French Protestants were on the whole a well-educated and enterprising minority. They contributed their skills and work ethic to communities that welcomed them in Prussia, the Netherlands, England, and what would become the United States.
 
How would our lives be different today if there had been no massacre?

 
The massacre set in motion important currents that, over the long run, helped end religious persecution and promote tolerance. It prompted some people to look for a political solution to France’s religious quarrels, and the compromises these people arrived at always included measures of toleration for religious difference. At the same time, it launched the critique of divine-right monarchy and monarchical absolutism that we see emerge in the writings of John Locke and other familiar political theorists.
 
What can we learn about life today from the events of the massacre?

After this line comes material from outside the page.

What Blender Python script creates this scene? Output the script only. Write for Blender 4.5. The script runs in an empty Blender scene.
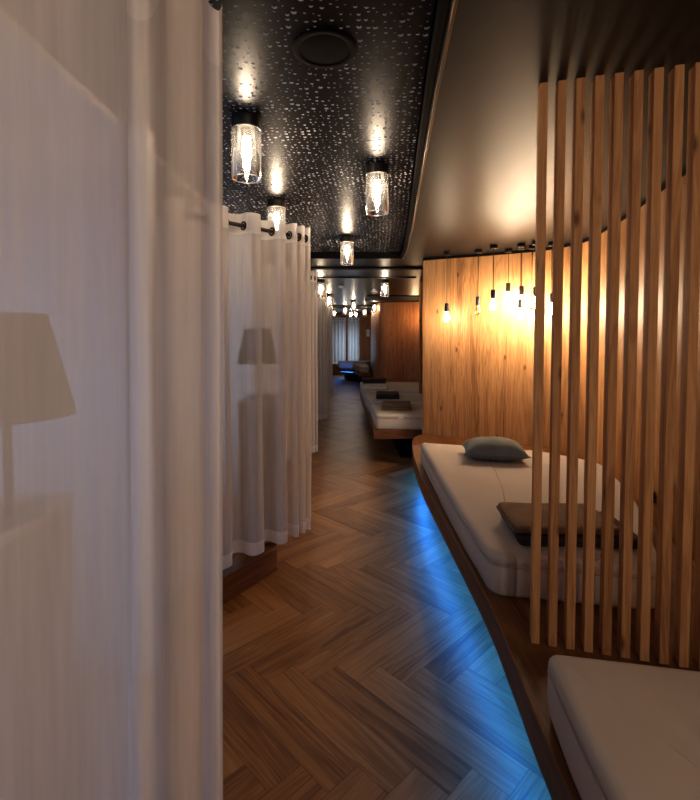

What parallels do you see between religious uprisings then and now?
 
For me, the biggest lesson we can learn from the massacre is about the disastrous clashes that can occur when competing faiths claim a monopoly on absolute truth — when people are so convinced not only of the truth of their religious principles but also of the error of those who differ from them that they are led to engage in acts of persecution or violence on this account. Every set of religious uprisings has its origin in a particular combination of social, political, and religious factors. It would be reductionist to attribute them all to the same set of causes, but to the extent that religion is a motivating factor, it is this element — the conflicting claims to be acting on absolute truths that are in fact unknowable — that they have in common. This is what leads people to justify killing others because they are “heretics,” or “ungodly,” or somehow offensive to the eyes of God and therefore a pollution of the social body that must be eliminated.